A case study illustrates the effect of steam mains selection on process steam demands and steam generation shown in Fig. 5a and the utility targets in the SGCC in Fig. 5b, c.

Fig. 5

Steam mains selection in the SGCC

Steam mains might be selected for the maximum power generation in Fig. 5b and the maximum site VHP saving in Fig. 5c, depending on electricity price, fuel cost, or other site requirements. For instance, at the case of higher coal price, steam mains selection would be the optimization to minimize the utility VHP demand. The shaft power potential would decrease with the lowest fuel consumption.
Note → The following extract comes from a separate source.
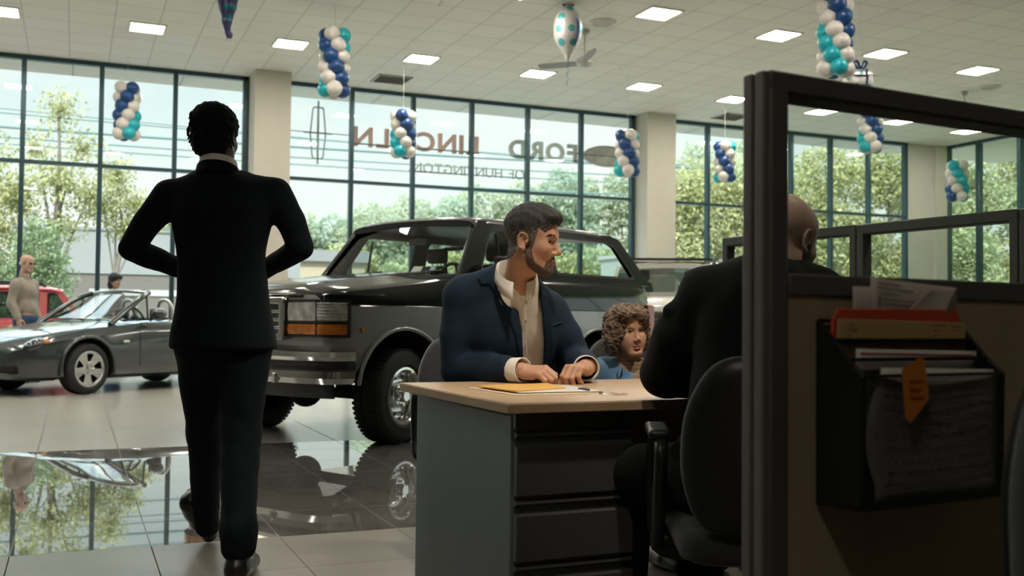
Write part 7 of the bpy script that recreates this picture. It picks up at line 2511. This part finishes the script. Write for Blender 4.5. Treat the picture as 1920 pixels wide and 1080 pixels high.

In this case study, the optimal steam mains selection to achieve the maximum energy recovery and maximum shaft power potential is shown in Fig. 5. Table 3 lists the effect of steam mains on site system targets.

Table 3 Steam mains selection and site system targets

Process variation and utility system performance

Process modifications change the SGCC. In a case shown in Fig. 6, extra steam Δw at T ₁ is generated from process heat recovery, and others are unchanged. The SGCC moves parallel to the left by Δw. The steam cascade increases the load of Δw from the steam main at T ₁ to the condensation, and would save site VHP steam Δw due to more heat recovery.

Fig. 6

More process heat recovery and utility system performance

Figure 7 is another case study to illustrate the process modification and utility system performance on the SGCC. At this case, the changed SGCC and the fixed process heating loads induce different steam cascade and cogeneration.

Fig. 7

Process variations and the SGCC

Conclusion and discussion

This work developed a new graphical approach of Site Grand Composite Curve to extend Pinch Analysis for utility targeting. The SGCC embodies quantitative and visual targets of process heating and cooling demands, site steam saving by process indirect heat recovery through steam mains, the minimum utility VHP steam target, the potential shaft power generation, as well as the Total Site Pinch. This graphical analysis presents greater clarity for quantitative interaction between processes and utility systems than previous approaches.

The SGCC is primarily intended to be employed as a visualization tool for the utility system conceptual design and optimization without initial system configuration and any particular items selection. This graphical method would be helpful to scope the potential cogeneration improvements by changing steam mains or process operation quantitatively, and consequently to better understand the integration of processes and utility systems for high efficiency power and energy production, and cleaner site utility systems.